A baby box is not going to fundamentally change anyone’s family fortunes by itself, though I think it might be a smart policy move for a place like Sacramento where attractiveness to families is part of the city’s core value proposition. In fact, conscious moves to attract ambitious young families (including immigrant families) might be a smart economic development policy for many mayors all across the country, much smarter than the wasteful tax incentive policies for business relocation that pass for “local economic development” here in the US. I hope to write more on this in a future post.
Yglesias (and Bruenig) also promote an idea I absolutely love, the universal child allowance. This idea has potential to dramatically reduce the number of children in poverty (Yglesias notes the appalling fact that 21 percent of U.S. children now live in poverty).
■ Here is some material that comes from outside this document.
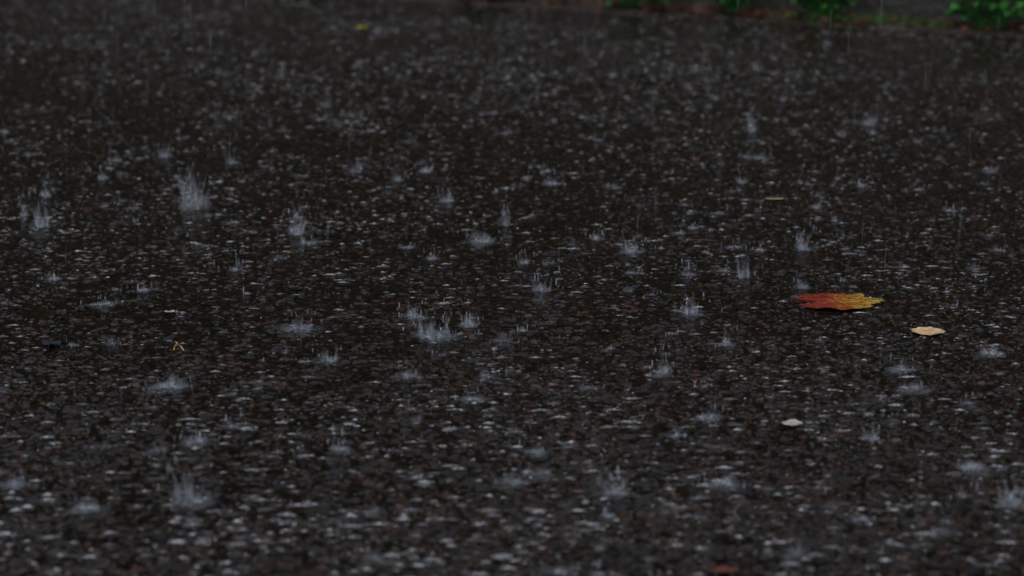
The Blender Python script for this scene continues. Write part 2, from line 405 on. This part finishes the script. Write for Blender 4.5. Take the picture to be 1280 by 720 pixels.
ctr = np.stack([fx, fy, .0016+siz*.30+rng.uniform(0, .0005, n)], -1)[:, None, :]
V = np.concatenate([ctr, ring], 1).reshape(-1, 3)
b0 = (np.arange(n)*(K+1))[:, None]
tri = np.stack([np.stack([b0[:, 0], b0[:, 0]+1+q, b0[:, 0]+1+(q+1) % K], -1) for q in range(K)], 1).reshape(-1, 3)
ca = np.zeros((n, K+1)); ca[:, 0] = .12+.80*rng.uniform(0, 1, n)**1.6; ca[:, 1:] = ca[:, :1]*.3
make_mesh("sky_glint_flecks", V, tri, m_glint, sp, True, {"cover": np.repeat(ca.reshape(-1, 1), 3, 1)})

# falling rain streaks
V = []; Fq = []; Ac = []
for i in range(340):
    y = random.uniform(1.6, 7); x = random.uniform(-.34, .34)*y; z = random.uniform(.01, .5)
    if y > edge(x)-.05: continue
    L_ = random.uniform(.03, .07); r = random.uniform(.0006, .0011); b = len(V)
    for q, (zz_, rr_) in enumerate(((0, .3), (.5, 1), (1, .3))):
        for kk in range(5):
            V.append((x+r*rr_*math.cos(kk*1.2566)+.04*zz_*L_, y+r*rr_*math.sin(kk*1.2566), z+zz_*L_)); Ac.append(.055 if q == 1 else .0)
    for lv in (0, 5):
        for kk in range(5): Fq.append((b+lv+kk, b+lv+(kk+1) % 5, b+lv+5+(kk+1) % 5, b+lv+5+kk))
make_mesh("falling_rain", V, np.array(Fq), m_sp, None, True, {"cover": np.repeat(np.array(Ac)[:, None], 3, 1)})

# ------------------------------------------------------------ fallen maple leaf
def outline_leaf(name, pts, px, py, scale, rot, mat, curl=.006, z0=.004, seed=0, sub=26, sq=1.0):
    rs = np.random.default_rng(seed)
    import mathutils.geometry as mg
    from mathutils import Vector as Vv
    P2 = [Vv(p) for p in pts]
    inner = []
    xs = [p[0] for p in pts]; ys = [p[1] for p in pts]
    def inside(a, b):
        r = False; j = len(pts)-1
        for i in range(len(pts)):
            if (pts[i][1] > b) != (pts[j][1] > b) and a < (pts[j][0]-pts[i][0])*(b-pts[i][1])/(pts[j][1]-pts[i][1])+pts[i][0]: r = not r
            j = i
        return r
    for a in np.linspace(min(xs), max(xs), sub):
        for b in np.linspace(min(ys), max(ys), sub):
            a2 = a+rs.uniform(-.01, .01); b2 = b+rs.uniform(-.01, .01)
            if inside(a2, b2): inner.append(Vv((a2, b2)))
    n0 = len(P2)
    r = mg.delaunay_2d_cdt(P2+inner, [], [list(range(n0))], 1, 1e-5)
    vv = np.array([p[:] for p in r[0]]); ff = r[2]
    X0, Y0_ = gp(px, py); cr_, sr_ = math.cos(rot), math.sin(rot)
    d = np.hypot(vv[:, 0], vv[:, 1]); an = np.arctan2(vv[:, 1], vv[:, 0])
    z = z0+curl*(.3*d**2+.3*np.sin(an*3+seed)*d+.6*(vnoise(vv[:, 0]+5, vv[:, 1]+5, .3, seed+3)-.3)*d) + curl*.2*np.abs(np.sin(an*5))*d
    z = np.maximum(z, .0030+.0005*vnoise(vv[:, 0]+5, vv[:, 1]+5, .1, 3))
    WX = X0+scale*(vv[:, 0]*cr_-vv[:, 1]*sr_); WY = Y0_+scale*(vv[:, 0]*sr_+vv[:, 1]*cr_)
    return make_mesh(name, np.stack([WX, WY, z], -1), ff, mat, None, True)
def maple():
    lobes = [(90, 1.0), (52, .84), (128, .84), (0, .86), (180, .86)]
    key = []; r_ = random.Random(4)
    for a in np.linspace(-78, 258, 190):
        r = .30
        for (la, lr) in lobes:
            dd = abs(a-la); r = max(r, lr*max(0, 1-(dd/48.0))**.42)
        r = max(r, .74)+.05*abs(((a*.17) % 1)-.5)*2-.03+r_.uniform(-.015, .015)
        key.append((r*math.cos(math.radians(a))*.92, r*math.sin(math.radians(a))))
    key.append((.015, -.25)); key.append((.012, -.85)); key.append((-.012, -.85)); key.append((-.015, -.25))
    return key
m_ml, nt, bs = mat_new("autumn_leaf")
tc = nt.nodes.new("ShaderNodeTexCoord"); nz = tex(nt, "ShaderNodeTexNoise", 70, tc.outputs["Object"], Detail=5)
ma = nt.nodes.new("ShaderNodeMath"); ma.operation = 'MULTIPLY_ADD'; ma.inputs[1].default_value = .9
nt.links.new(nz.outputs["Fac"], ma.inputs[0])
nt.links.new(tc.outputs["Object"], (sx_ := nt.nodes.new("ShaderNodeSeparateXYZ")).inputs[0])
lx, ly = gp(1046, 381)
mr = nt.nodes.new("ShaderNodeMapRange"); mr.inputs["From Min"].default_value = lx-.060; mr.inputs["From Max"].default_value = lx+.054
nt.links.new(sx_.outputs[0], mr.inputs[0]); nt.links.new(mr.outputs[0], ma.inputs[2])
rp = ramp(nt, [(.30, (.17,.020,.010)), (.62, (.27,.028,.012)), (.80, (.38,.085,.016)), (.92, (.42,.23,.026)), (1.0, (.40,.28,.045))], None)
sb = nt.nodes.new("ShaderNodeMath"); sb.operation = 'MULTIPLY'; sb.inputs[1].default_value = .78
nt.links.new(ma.outputs[0], sb.inputs[0]); nt.links.new(sb.outputs[0], rp.inputs[0])
n5 = tex(nt, "ShaderNodeTexNoise", 220, tc.outputs["Object"], Detail=4); r5 = ramp(nt, [(.38, (.3,.2,.15)), (.6, (1, 1, 1))], n5.outputs["Fac"])
mx = nt.nodes.new("ShaderNodeMix"); mx.data_type = 'RGBA'; mx.blend_type = 'MULTIPLY'; mx.inputs[0].default_value = .85
nt.links.new(rp.outputs[0], mx.inputs[6]); nt.links.new(r5.outputs[0], mx.inputs[7]); nt.links.new(mx.outputs[2], bs.inputs["Base Color"])
bs.inputs["Roughness"].default_value = .13; bs.inputs["Specular IOR Level"].default_value = .5
bp = nt.nodes.new("ShaderNodeBump"); bp.inputs["Distance"].default_value = .004; nt.links.new(n5.outputs["Fac"], bp.inputs["Height"]); nt.links.new(bp.outputs[0], bs.inputs["Normal"])
outline_leaf("maple_leaf", maple(), 1042, 381, .060, math.radians(-86), m_ml, .005, .003, 2, 36)

def plain_leaf(name, px, py, length, width, rot, color, seed, curl=.004):
    rs = random.Random(seed); pts = []
    for i in range(28):
        a = i/28*2*math.pi; r = 1+rs.uniform(-.10, .08)
        xx = math.cos(a)*r; yy = math.sin(a)*(1-.1*abs(xx))*width/length*r
        pts.append((xx, yy))
    m, nt, bs = mat_new(name+"_skin"); tc = nt.nodes.new("ShaderNodeTexCoord"); nz = tex(nt, "ShaderNodeTexNoise", 160, tc.outputs["Object"], Detail=4)
    rp = ramp(nt, [(.3, tuple(c*.5 for c in color)), (.6, color)], nz.outputs["Fac"]); nt.links.new(rp.outputs[0], bs.inputs["Base Color"]); bs.inputs["Roughness"].default_value = .4
    bs.inputs["Specular IOR Level"].default_value = .25
    return outline_leaf(name, pts, px, py, length/2, rot, m, curl, .004, seed, 12)
plain_leaf("fallen_leaf", 1160, 419, .038, .036, -.3, (.66,.46,.27), 3, .002)
plain_leaf("fallen_leaf", 990, 534, .022, .018, .1, (.42,.39,.34), 4, .002)
plain_leaf("fallen_leaf", 968, 252, .028, .008, .0, (.40,.38,.18), 5, .002)
plain_leaf("fallen_leaf", 453, 37, .022, .03, .3, (.45,.42,.05), 6, .003)
plain_leaf("fallen_leaf", 212, 394, .012, .009, .3, (.40,.38,.32), 7, .002)
plain_leaf("fallen_leaf", 870, 202, .008, .010, .3, (.30,.14,.08), 8, .002)
plain_leaf("fallen_leaf", 905, 718, .026, .014, .1, (.12,.04,.03), 9, .001)
plain_leaf("fallen_leaf", 627, 702, .018, .012, .1, (.22,.23,.25), 10, .001)
plain_leaf("fallen_leaf", 65, 434, .020, .018, .1, (.02,.025,.05), 12, .002)

def twig(px, py, segs, r, color):
    x, y = gp(px, py); m, nt, bs = mat_new("twig_bark"); bs.inputs["Base Color"].default_value = (*color, 1); bs.inputs["Roughness"].default_value = .4
    vs = []; fs = []
    for pl in segs:
        pl = [Vector((x+a, y+b, c)) for a, b, c in pl]; b0 = len(vs)
        for i, p in enumerate(pl):
            d = (pl[min(i+1, len(pl)-1)]-pl[max(i-1, 0)]).normalized(); a_ = d.orthogonal().normalized(); b_ = d.cross(a_)
            rr_ = r*(1-.5*i/len(pl))
            for kk in range(6): vs.append(p+a_*math.cos(kk*1.047)*rr_+b_*math.sin(kk*1.047)*rr_)
        for i in range(len(pl)-1):
            for kk in range(6): fs.append((b0+i*6+kk, b0+i*6+(kk+1) % 6, b0+i*6+6+(kk+1) % 6, b0+i*6+6+kk))
    make_mesh("fallen_twig", vs, fs, m, None, True)
twig(222, 441, [[(-.004, 0, .003), (-.003, .002, .007), (.001, .0, .010)], [(.007, -.002, .003), (.004, 0, .007), (.0, .0, .010)], [(.0, .0, .010), (-.002, .001, .012)]], .0008, (.45,.23,.11))
twig(867, 487, [[(.001, 0, .003), (.001, .001, .007), (-.001, 0, .011)], [(.001, .001, .007), (.003, .002, .009)]], .0007, (.34,.14,.07))
twig(790, 387, [[(-.012, .018, .002), (-.003, .004, .003), (.010, -.014, .002)]], .0005, (.16,.035,.02))
twig(880, 302, [[(-.020, .005, .0015), (.0, .0, .0025), (.018, -.003, .0015)]], .0004, (.10,.035,.02))

# ------------------------------------------------------------ light: dull overcast, rain
w = bpy.data.worlds.new("World"); sc.world = w; w.use_nodes = True; nt = w.node_tree
sky = nt.nodes.new("ShaderNodeTexSky"); sky.sky_type = 'NISHITA'; sky.sun_disc = False
EL, RO = math.radians(60), math.radians(195)
sky.sun_elevation = EL; sky.sun_rotation = RO; sky.air_density = 1.0; sky.dust_density = 3.0
hsv = nt.nodes.new("ShaderNodeHueSaturation"); hsv.inputs["Saturation"].default_value = .42
nt.links.new(sky.outputs[0], hsv.inputs["Color"])
bg = nt.nodes["Background"]; nt.links.new(hsv.outputs[0], bg.inputs[0]); bg.inputs[1].default_value = .145
sd = bpy.data.lights.new("sun", 'SUN'); sd.energy = .5; sd.angle = math.radians(25); sd.color = (1, .96, .91)
so = bpy.data.objects.new("sun", sd); sc.collection.objects.link(so)
dv = Vector((math.sin(RO)*math.cos(EL), math.cos(RO)*math.cos(EL), math.sin(EL)))
so.rotation_euler = (-dv).to_track_quat('-Z', 'Y').to_euler()
sc.view_settings.view_transform = 'Standard'; sc.view_settings.look = 'None'; sc.view_settings.exposure = 0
While expensive, a child allowance could be paid for with clever shifts to tax structures including the Child Tax Credit, the Child and Dependent Care Tax Credit, and the Earned Income Tax Credit, among others. This link to research piece through The Century Foundation highlights some of the issues connected to a child allowance, and also discusses Canada’s recent pro-natalist tax policy reboot. The People’s Policy Project site mentioned earlier also includes engaging arguments for the child welfare allowance idea.
I don’t know, in the end, about whether the United States ought to ever play home to one billion people. And even after reading his book, I am not certain that Yglesias truly wants to see this kind of population growth himself. But I am willing to take his rhetorical provocation in stride, and I would definitely love to see actions like the universal child allowance, the baby box, and pro-housing liberalization of land use policy. Making child rearing easier for everyone would make all American cities happier and more prosperous.